Contemplant le Guadalquivir depuis le pont de la Demoiselle, à Séville, Jesús Castillo s’inquiète. «Les contaminations importantes ont commencé au XIXe siècle, avec la mine industrielle», explique le professeur d’écologie à l’université de Séville, spécialiste des pollutions dans les estuaires. Alors que les entreprises minières affirment respecter les normes de concentrations en vigueur, lui pointe les métaux qui s’accumulent dans les sédiments. «Tout est contaminé ici. On note déjà des effets écotoxiques sur les organismes», dénonce le chercheur, qui a mis en évidence qu’un tiers des gardons du fleuve contiennent plus de plomb que ne l’autorisent les normes à la consommation européennes.
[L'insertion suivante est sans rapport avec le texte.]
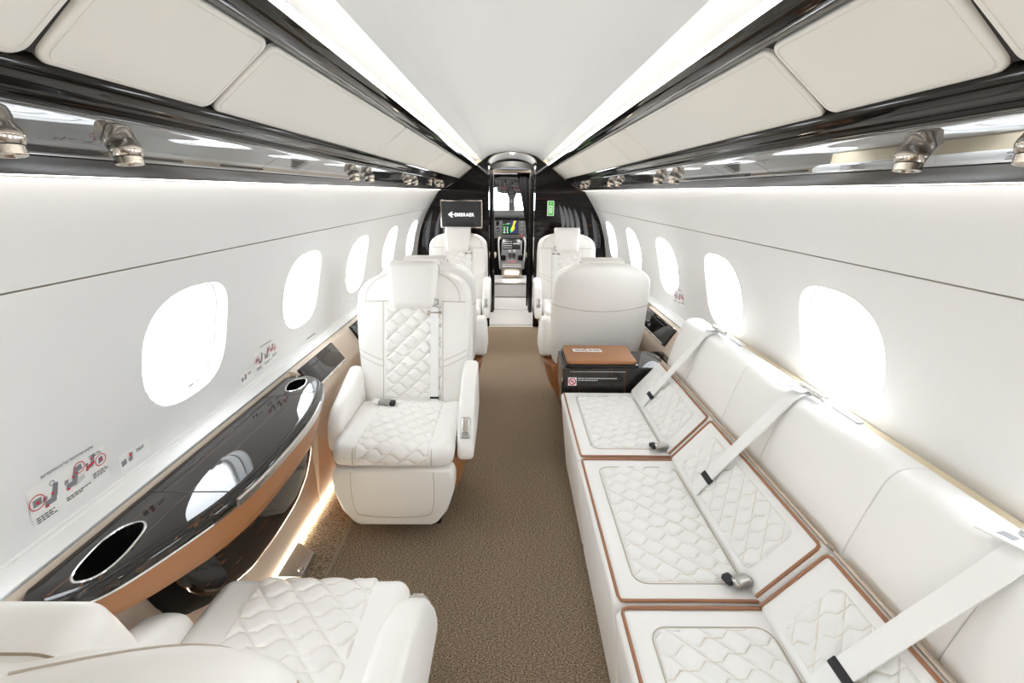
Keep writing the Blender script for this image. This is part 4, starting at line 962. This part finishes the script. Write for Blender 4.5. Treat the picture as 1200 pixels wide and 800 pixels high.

«Ce n’est pas qu’un conflit entre l’industrie et l’environnement, mais entre les quelques postes que va créer la mine et les milliers d’emplois qui seront affectés, dans la pêche, le tourisme et l’agriculture», tance Jesús Castillo. Un discours qui a convaincu une dizaine de maires de communes en aval, ainsi que quelques responsables de fédérations professionnelles de manifester le 20 juillet dans le village de Chipiona, pour demander un moratoire sur l’ouverture de nouvelles mines, et une étude indépendante sur celle de Los Frailes, qui prévoit de déverser ses eaux usées dans le fleuve. Pour les soutiens comme pour les opposants, l’Andalousie est un «laboratoire» du renouveau minier en Europe. Mais le mot n’a pas la même résonance pour chacun.